Sin embargo, la experta Berta Concha
advirtió que la biblioteca de Pinochet es enorme pero desorganizada
porque se rigió por el afán de atesorar por atesorar. La cantidad de
obras de referencia (enciclopedias casi escolares) demuestra un escaso
conocimiento y una escenografía del poder. “Después de leer el personaje
a través de su biblioteca –declaró la experta– mi conclusión es que
este señor miraba con mucha fascinación, temor y avidez el conocimiento
ajeno a través de los libros”. Los dictadores que hicieron autos de fe
con la quema de libros, como Hitler y Pinochet, conocían y padecían la
dinámica y el poder de los libros.
Por otra parte, mientras Hitler tuvo un poder absoluto durante poco más de doce años, Pinochet fue Presidente de la Junta de Gobierno, de setiembre de 1973 a 1981, Jefe Supremo de la Nación
desde 1974 y Presidente de Chile hasta 1990, y luego Comandante en Jefe
del Ejército y después Senador vitalicio e impune hasta julio de 2002;
es decir, tuvo por casi treinta años el poder para desarrollar una
biblioteca megalómana, al borde del delirio y, naturalmente, sin reparar
en gastos ni ahorrar detalle alguno.
Un
cinco por ciento de los libros fueron encuadernados en finas pieles por
el legendario encuadernador chileno Abraham Contreras. Sin embargo, las
encuadernaciones finas fueron ordenadas sin criterio y por eso
abarcaron desde colecciones completas, como las de Benjamín Vicuña
Mackenna, hasta vulgares tomos en rústica y revistas variopintas.
Pinochet tenía sus ex libris que se había hecho imprimir especialmente en la Casa de la Moneda
y en su mansión de El Melocotón. En el Cajón del Maipo se hizo
construir una lujosa biblioteca‑refugio por personal del ejército. El
Jefe Supremo pasaba allí los fines de semana pero todo cambió el domingo
7 de setiembre de 1986. Cuando regresaba a Santiago fue objeto de un
atentado en el que salvó la vida por un pelo[7]. Desde entonces, la mansión fue progresivamente abandonada y con ella los libros que allí se encontraban.

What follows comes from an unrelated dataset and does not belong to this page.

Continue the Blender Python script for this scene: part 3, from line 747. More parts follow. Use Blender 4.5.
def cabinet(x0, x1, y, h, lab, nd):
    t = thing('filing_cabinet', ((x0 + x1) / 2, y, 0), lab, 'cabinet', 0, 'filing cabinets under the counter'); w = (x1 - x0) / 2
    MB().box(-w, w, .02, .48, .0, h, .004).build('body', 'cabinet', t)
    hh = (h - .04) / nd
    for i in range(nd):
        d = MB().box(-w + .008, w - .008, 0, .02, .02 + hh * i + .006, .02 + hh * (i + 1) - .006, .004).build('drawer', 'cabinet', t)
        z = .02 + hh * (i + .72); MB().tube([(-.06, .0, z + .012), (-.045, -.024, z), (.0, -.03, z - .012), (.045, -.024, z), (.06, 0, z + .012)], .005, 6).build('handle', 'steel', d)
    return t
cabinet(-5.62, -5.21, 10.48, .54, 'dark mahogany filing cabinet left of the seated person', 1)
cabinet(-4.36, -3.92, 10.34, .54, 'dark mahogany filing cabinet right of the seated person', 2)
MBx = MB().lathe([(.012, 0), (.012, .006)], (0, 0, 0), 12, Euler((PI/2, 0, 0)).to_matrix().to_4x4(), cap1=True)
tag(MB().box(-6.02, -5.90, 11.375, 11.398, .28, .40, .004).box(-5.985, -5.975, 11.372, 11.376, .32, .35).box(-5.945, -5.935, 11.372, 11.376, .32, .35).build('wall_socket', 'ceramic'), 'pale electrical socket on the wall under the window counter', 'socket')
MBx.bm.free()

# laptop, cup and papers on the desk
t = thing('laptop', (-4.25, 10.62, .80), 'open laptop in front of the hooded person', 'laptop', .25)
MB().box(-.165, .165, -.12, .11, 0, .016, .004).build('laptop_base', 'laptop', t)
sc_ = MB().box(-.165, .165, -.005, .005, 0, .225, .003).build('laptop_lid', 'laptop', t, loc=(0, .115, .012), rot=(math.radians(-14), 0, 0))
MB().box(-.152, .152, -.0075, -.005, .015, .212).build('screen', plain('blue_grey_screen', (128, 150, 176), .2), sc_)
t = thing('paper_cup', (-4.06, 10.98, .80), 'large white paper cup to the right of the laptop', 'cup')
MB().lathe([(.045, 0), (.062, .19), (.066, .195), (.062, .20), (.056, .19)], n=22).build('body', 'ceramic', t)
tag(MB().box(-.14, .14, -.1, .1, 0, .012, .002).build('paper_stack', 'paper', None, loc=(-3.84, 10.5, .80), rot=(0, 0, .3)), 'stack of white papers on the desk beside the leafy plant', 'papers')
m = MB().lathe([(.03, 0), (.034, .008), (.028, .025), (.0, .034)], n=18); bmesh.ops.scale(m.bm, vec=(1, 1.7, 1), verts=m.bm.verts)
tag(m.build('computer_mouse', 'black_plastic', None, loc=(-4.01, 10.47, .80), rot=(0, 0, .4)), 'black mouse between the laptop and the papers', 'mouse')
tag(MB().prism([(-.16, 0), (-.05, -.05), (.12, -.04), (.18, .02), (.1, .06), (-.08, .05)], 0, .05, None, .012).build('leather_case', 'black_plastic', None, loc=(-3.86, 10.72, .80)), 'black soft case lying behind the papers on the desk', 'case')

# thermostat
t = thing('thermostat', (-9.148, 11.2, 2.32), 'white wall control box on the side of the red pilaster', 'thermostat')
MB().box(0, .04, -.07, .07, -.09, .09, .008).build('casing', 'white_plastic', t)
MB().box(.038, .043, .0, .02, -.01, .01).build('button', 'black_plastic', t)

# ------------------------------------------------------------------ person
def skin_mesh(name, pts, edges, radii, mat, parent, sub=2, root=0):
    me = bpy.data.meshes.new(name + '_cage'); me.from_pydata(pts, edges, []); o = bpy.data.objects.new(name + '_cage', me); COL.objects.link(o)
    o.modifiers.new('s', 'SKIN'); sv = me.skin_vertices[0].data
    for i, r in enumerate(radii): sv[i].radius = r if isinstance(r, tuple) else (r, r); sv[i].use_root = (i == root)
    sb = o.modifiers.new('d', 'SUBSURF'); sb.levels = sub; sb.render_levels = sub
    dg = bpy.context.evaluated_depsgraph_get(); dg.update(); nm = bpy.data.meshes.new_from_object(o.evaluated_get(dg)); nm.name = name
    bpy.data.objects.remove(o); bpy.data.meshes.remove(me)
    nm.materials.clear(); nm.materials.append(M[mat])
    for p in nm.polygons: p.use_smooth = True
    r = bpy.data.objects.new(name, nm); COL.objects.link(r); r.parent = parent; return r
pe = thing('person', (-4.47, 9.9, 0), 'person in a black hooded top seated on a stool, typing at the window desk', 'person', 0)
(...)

Tres años después, en 1989, ya resignado a dejar la Presidencia para atrincherarse en la Comandancia del Ejército, Pinochet inauguró la biblioteca de la Academia
de Guerra, que lleva su nombre, y la mitad de los 60.000 volúmenes que
en ella se encuentran fueron donados por el dictador. Para ser precisos
la donación de 1989 fue de 29.729 títulos y abarcó desde rarezas
bibliográficas hasta enciclopedias desactualizadas y una colección muy
completa de los libros que se referían a su régimen. Unos
28.000 volúmenes se encuentran en poder del clan Pinochet, repartidos en
las residencias de Los Boldos y Los Flamencos. En El Melocotón no
quedan sino 200 libros sin valor.
En la bóveda del Museo de la Escuela Militar
se encuentran depositados 887 volúmenes relativos a Napoleón Bonaparte y
once esculturas del Emperador. Todo este material está embargado por la
justicia y fue donado por el entonces Comandante en setiembre de 1992.
Finalmente, unos 630 volúmenes de temas varios obran en la Fundación Pinochet y apenas 37 en la biblioteca de la Universidad Bernardo O’Higgins.